Would you transcribe the whole listing exactly, minus its pictures?

* Begin *

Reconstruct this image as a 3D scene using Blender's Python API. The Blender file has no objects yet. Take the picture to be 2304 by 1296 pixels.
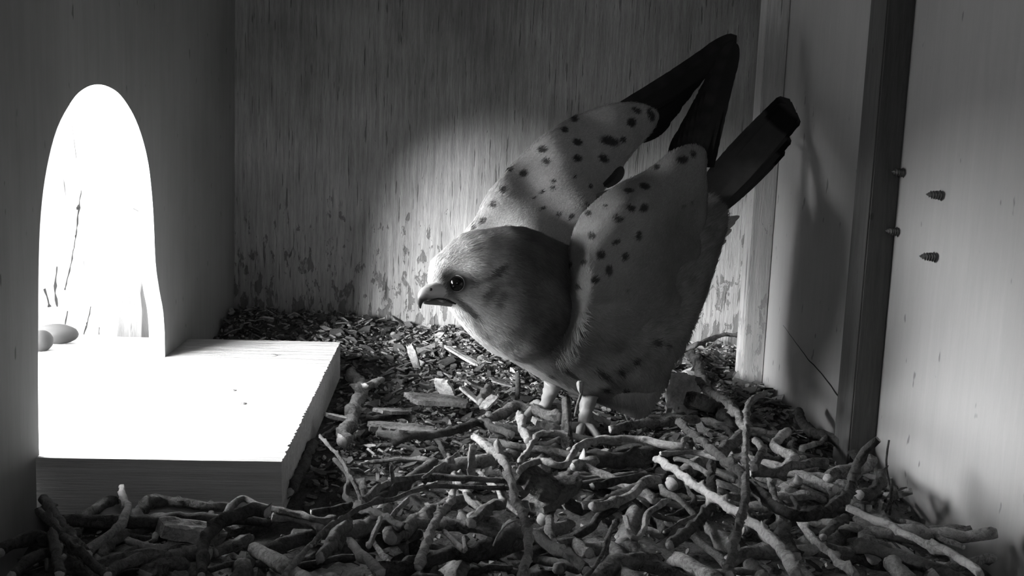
import bpy, bmesh, math, random
import numpy as np
from mathutils import Vector, Matrix
from mathutils.bvhtree import BVHTree
from mathutils.geometry import delaunay_2d_cdt
from mathutils import noise as mnoise
from mathutils.kdtree import KDTree

random.seed(7); np.random.seed(7)
S = bpy.context.scene
C = S.collection

# ------------------------------------------------------------------ camera
F_PX = 2300.0; CAM_H = 0.135
cam_data = bpy.data.cameras.new('camera'); cam = bpy.data.objects.new('camera', cam_data); C.objects.link(cam)
cam_data.sensor_width = 36.0; cam_data.lens = 36.0 * F_PX / 2304.0
cam_data.clip_start = 0.005; cam_data.clip_end = 50
ROT = Matrix.Rotation(math.radians(-4.5), 3, 'Z') @ Matrix.Rotation(math.radians(90 - 7.8), 3, 'X') @ Matrix.Rotation(math.radians(2.3), 3, 'Z')
CAM = Vector((0, 0, CAM_H))
cam.matrix_world = Matrix.Translation(CAM) @ ROT.to_4x4()
S.camera = cam

# ------------------------------------------------------------------ light
S.view_settings.view_transform = 'Standard'; S.view_settings.look = 'None'
S.view_settings.gamma = 1.0; S.view_settings.use_curve_mapping = False
S.view_settings.exposure = 0.0
world = bpy.data.worlds.new('sky'); S.world = world; world.use_nodes = True
world.node_tree.nodes['Background'].inputs[0].default_value = (1, 1, 1, 1)
world.node_tree.nodes['Background'].inputs[1].default_value = 2.6

def sun(name, az, el, strength, angle):
    """az: degrees from +x towards +y of the way the light travels, el: degrees downwards"""
    d = bpy.data.lights.new(name, 'SUN'); d.energy = strength; d.angle = math.radians(angle)
    o = bpy.data.objects.new(name, d); C.objects.link(o)
    a, e = math.radians(az), math.radians(el)
    v = Vector((math.cos(a) * math.cos(e), math.sin(a) * math.cos(e), -math.sin(e)))
    o.rotation_euler = v.to_track_quat('-Z', 'Y').to_euler(); o.location = (-.6, .2, .5)
    return o
sun('low_sun', 56, 9, 17.0, 22)
sun('sky_by_the_trunk', 40, 9, 11.0, 20)
sun('bright_sky_glow', 24, 10, 6.0, 26)
sun('bright_sky_side', -12, 14, 9.0, 32)
sun('sky_past_near_jamb', -38, 20, 9.0, 26)
sun('high_sky', -5, 50, 11.0, 40)
ld = bpy.data.lights.new('added_camera_fill', 'AREA'); ld.energy = 0.085; ld.size = .04; ld.shape = 'DISK'
lo = bpy.data.objects.new('added_camera_fill', ld); C.objects.link(lo); lo.location = (0.02, -.015, .19)  # unseen fill lamp added near the camera to lift the flat ambient
lo.rotation_euler = (math.radians(82), 0, math.radians(-4))

# ------------------------------------------------------------------ helpers
def ray(px, py):
    return ROT @ Vector(((px - 1152) / F_PX, -(py - 648) / F_PX, -1.0))
def aty(px, py, Y): d = ray(px, py); return CAM + d * (Y / d.y)
def atx(px, py, X): d = ray(px, py); return CAM + d * (X / d.x)
def atz(px, py, Z): d = ray(px, py); return CAM + d * ((Z - CAM_H) / d.z)
RT = ROT.transposed()
def topx(p):
    v = RT @ (Vector(p) - CAM); return (1152 + F_PX * v.x / -v.z, 648 - F_PX * v.y / -v.z)

def tag(o, label=None, cat=None, group=None, kind=None):
    if label: o['label'] = label
    if cat: o['category'] = cat
    if group: o['group'] = group
    if kind: o['kind'] = kind
    return o
def empty(name, loc=(0, 0, 0)):
    o = bpy.data.objects.new(name, None); C.objects.link(o); o.location = loc; o.empty_display_size = .01; return o
def mesh_obj(name, verts, faces, mats, parent=None, smooth=True, fm=None, cols=None):
    me = bpy.data.meshes.new(name)
    me.from_pydata([tuple(v) for v in verts], [], faces)
    o = bpy.data.objects.new(name, me); C.objects.link(o)
    for m in (mats if isinstance(mats, (list, tuple)) else [mats]): me.materials.append(m)
    if fm is not None: me.polygons.foreach_set('material_index', fm)
    if smooth: me.polygons.foreach_set('use_smooth', [True] * len(me.polygons))
    if cols is not None: paint(me, cols)
    if parent:
        o.parent = parent; o.matrix_parent_inverse = Matrix.Translation(-parent.location)
    me.update()
    return o
def paint(me, cols):
    a = me.color_attributes.new('tone', 'FLOAT_COLOR', 'POINT')
    c = np.ones((len(me.vertices), 4), dtype=np.float32); c[:, :3] = np.asarray(cols, dtype=np.float32)[:, None]
    a.data.foreach_set('color', c.ravel())

def box_bm(bm, lo, hi, bevel=0.0):
    r = bmesh.ops.create_cube(bm, size=1.0)
    vs = r['verts']
    for v in vs:
        v.co = Vector([lo[i] + (v.co[i] + .5) * (hi[i] - lo[i]) for i in range(3)])
    if bevel:
        es = list({e for v in vs for e in v.link_edges})
        bmesh.ops.bevel(bm, geom=es, offset=bevel, segments=2, affect='EDGES')
def bm_obj(name, bm, mat, parent=None, smooth=False):
    me = bpy.data.meshes.new(name); bm.to_mesh(me); bm.free()
    me.materials.append(mat)
    o = bpy.data.objects.new(name, me); C.objects.link(o)
    if smooth: me.polygons.foreach_set('use_smooth', [True] * len(me.polygons))
    if parent:
        o.parent = parent; o.matrix_parent_inverse = Matrix.Translation(-parent.location)
    return o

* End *

Exercise result:
Reconstruct this image as a 3D scene using Blender's Python API. The Blender file has no objects yet. Take the picture to be 2304 by 1296 pixels.
import bpy, bmesh, math, random
import numpy as np
from mathutils import Vector, Matrix
from mathutils.bvhtree import BVHTree
from mathutils.geometry import delaunay_2d_cdt
from mathutils import noise as mnoise
from mathutils.kdtree import KDTree

random.seed(7); np.random.seed(7)
S = bpy.context.scene
C = S.collection

# ------------------------------------------------------------------ camera
F_PX = 2300.0; CAM_H = 0.135
cam_data = bpy.data.cameras.new('camera'); cam = bpy.data.objects.new('camera', cam_data); C.objects.link(cam)
cam_data.sensor_width = 36.0; cam_data.lens = 36.0 * F_PX / 2304.0
cam_data.clip_start = 0.005; cam_data.clip_end = 50
ROT = Matrix.Rotation(math.radians(-4.5), 3, 'Z') @ Matrix.Rotation(math.radians(90 - 7.8), 3, 'X') @ Matrix.Rotation(math.radians(2.3), 3, 'Z')
CAM = Vector((0, 0, CAM_H))
cam.matrix_world = Matrix.Translation(CAM) @ ROT.to_4x4()
S.camera = cam

# ------------------------------------------------------------------ light
S.view_settings.view_transform = 'Standard'; S.view_settings.look = 'None'
S.view_settings.gamma = 1.0; S.view_settings.use_curve_mapping = False
S.view_settings.exposure = 0.0
world = bpy.data.worlds.new('sky'); S.world = world; world.use_nodes = True
world.node_tree.nodes['Background'].inputs[0].default_value = (1, 1, 1, 1)
world.node_tree.nodes['Background'].inputs[1].default_value = 2.6

def sun(name, az, el, strength, angle):
    """az: degrees from +x towards +y of the way the light travels, el: degrees downwards"""
    d = bpy.data.lights.new(name, 'SUN'); d.energy = strength; d.angle = math.radians(angle)
    o = bpy.data.objects.new(name, d); C.objects.link(o)
    a, e = math.radians(az), math.radians(el)
    v = Vector((math.cos(a) * math.cos(e), math.sin(a) * math.cos(e), -math.sin(e)))
    o.rotation_euler = v.to_track_quat('-Z', 'Y').to_euler(); o.location = (-.6, .2, .5)
    return o
sun('low_sun', 56, 9, 17.0, 22)
sun('sky_by_the_trunk', 40, 9, 11.0, 20)
sun('bright_sky_glow', 24, 10, 6.0, 26)
sun('bright_sky_side', -12, 14, 9.0, 32)
sun('sky_past_near_jamb', -38, 20, 9.0, 26)
sun('high_sky', -5, 50, 11.0, 40)
ld = bpy.data.lights.new('added_camera_fill', 'AREA'); ld.energy = 0.085; ld.size = .04; ld.shape = 'DISK'
lo = bpy.data.objects.new('added_camera_fill', ld); C.objects.link(lo); lo.location = (0.02, -.015, .19)  # unseen fill lamp added near the camera to lift the flat ambient
lo.rotation_euler = (math.radians(82), 0, math.radians(-4))

# ------------------------------------------------------------------ helpers
def ray(px, py):
    return ROT @ Vector(((px - 1152) / F_PX, -(py - 648) / F_PX, -1.0))
def aty(px, py, Y): d = ray(px, py); return CAM + d * (Y / d.y)
def atx(px, py, X): d = ray(px, py); return CAM + d * (X / d.x)
def atz(px, py, Z): d = ray(px, py); return CAM + d * ((Z - CAM_H) / d.z)
RT = ROT.transposed()
def topx(p):
    v = RT @ (Vector(p) - CAM); return (1152 + F_PX * v.x / -v.z, 648 - F_PX * v.y / -v.z)

def tag(o, label=None, cat=None, group=None, kind=None):
    if label: o['label'] = label
    if cat: o['category'] = cat
    if group: o['group'] = group
    if kind: o['kind'] = kind
    return o
def empty(name, loc=(0, 0, 0)):
    o = bpy.data.objects.new(name, None); C.objects.link(o); o.location = loc; o.empty_display_size = .01; return o
def mesh_obj(name, verts, faces, mats, parent=None, smooth=True, fm=None, cols=None):
    me = bpy.data.meshes.new(name)
    me.from_pydata([tuple(v) for v in verts], [], faces)
    o = bpy.data.objects.new(name, me); C.objects.link(o)
    for m in (mats if isinstance(mats, (list, tuple)) else [mats]): me.materials.append(m)
    if fm is not None: me.polygons.foreach_set('material_index', fm)
    if smooth: me.polygons.foreach_set('use_smooth', [True] * len(me.polygons))
    if cols is not None: paint(me, cols)
    if parent:
        o.parent = parent; o.matrix_parent_inverse = Matrix.Translation(-parent.location)
    me.update()
    return o
def paint(me, cols):
    a = me.color_attributes.new('tone', 'FLOAT_COLOR', 'POINT')
    c = np.ones((len(me.vertices), 4), dtype=np.float32); c[:, :3] = np.asarray(cols, dtype=np.float32)[:, None]
    a.data.foreach_set('color', c.ravel())

def box_bm(bm, lo, hi, bevel=0.0):
    r = bmesh.ops.create_cube(bm, size=1.0)
    vs = r['verts']
    for v in vs:
        v.co = Vector([lo[i] + (v.co[i] + .5) * (hi[i] - lo[i]) for i in range(3)])
    if bevel:
        es = list({e for v in vs for e in v.link_edges})
        bmesh.ops.bevel(bm, geom=es, offset=bevel, segments=2, affect='EDGES')
def bm_obj(name, bm, mat, parent=None, smooth=False):
    me = bpy.data.meshes.new(name); bm.to_mesh(me); bm.free()
    me.materials.append(mat)
    o = bpy.data.objects.new(name, me); C.objects.link(o)
    if smooth: me.polygons.foreach_set('use_smooth', [True] * len(me.polygons))
    if parent:
        o.parent = parent; o.matrix_parent_inverse = Matrix.Translation(-parent.location)
    return o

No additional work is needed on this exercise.